What are some of the organizational causes of poor teamwork?

There are lots of these, and the most common causes of poor teamwork: senior management not encouraging it ; measurement, performance and pay systems discouraging teamwork; a combination of functional organizational structure and work flows that are “silo” based; and a poorly defined or executed strategic plan.

What are some of the “group” causes of poor teamwork?

These include an imbalance between the structure or fluidity required to perform the task, and the resources, constraints and abilities of team members; insufficient clarity as to who does what; insufficient and unclear communications between team members; and a disconnect between what is expected of the team and what the team wants to/can accomplish.

What are some of the personal causes of poor teams?

These include ignorance of conflict resolution skills; unwillingness to speak up when things are going wrong; a poor mix of team members that result in insufficient skills, conflicting priorities and personalities.

What can be done to encourage teamwork?

That depends on how widespread the problem is, and how much influence you have. And whatever you do, make sure to conduct a thorough assessment of teamwork issues before acting.

On one hand, if teamwork problems are across the organization, organization-wide solutions have to be put in place.
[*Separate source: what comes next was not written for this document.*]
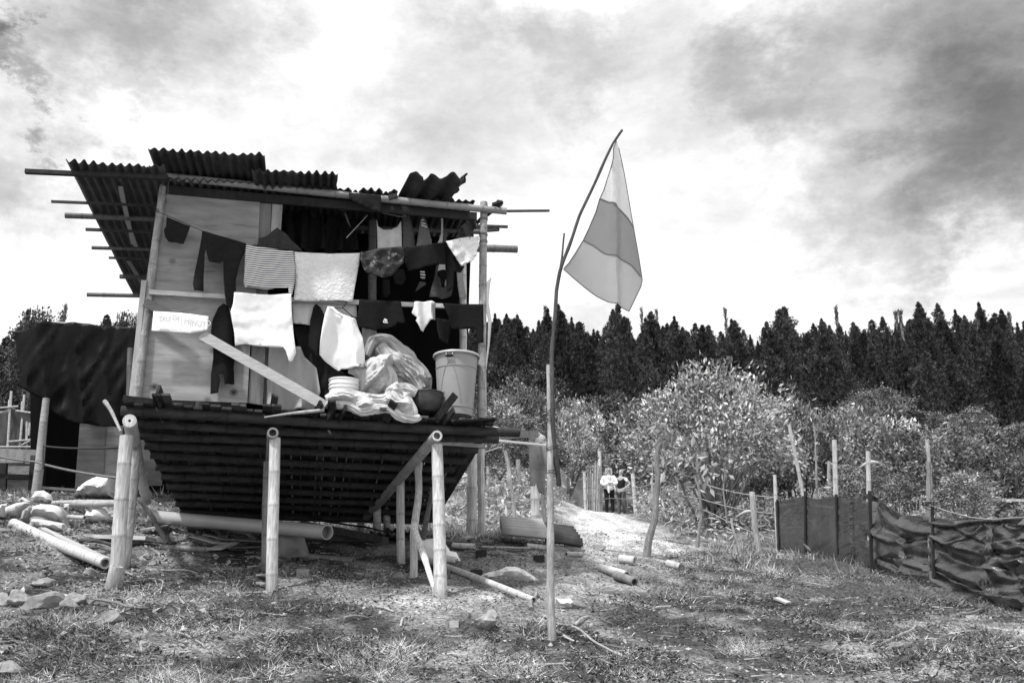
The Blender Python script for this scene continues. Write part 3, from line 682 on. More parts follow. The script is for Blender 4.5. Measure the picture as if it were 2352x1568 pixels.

Changes in organizational structure, pay systems, criteria for promotion and management, and changing workflow come to mind.On the other hand, If the problems are isolated just a group or two, you can do other things: Select a new supervisor who is trained in making teams work; removing or adding group members; defining goals, relationships and methods of getting there; providing measurements and incentives meeting goals;task-focused teambuilding to deal with issues and concerns; and training in group dynamics and problem solving.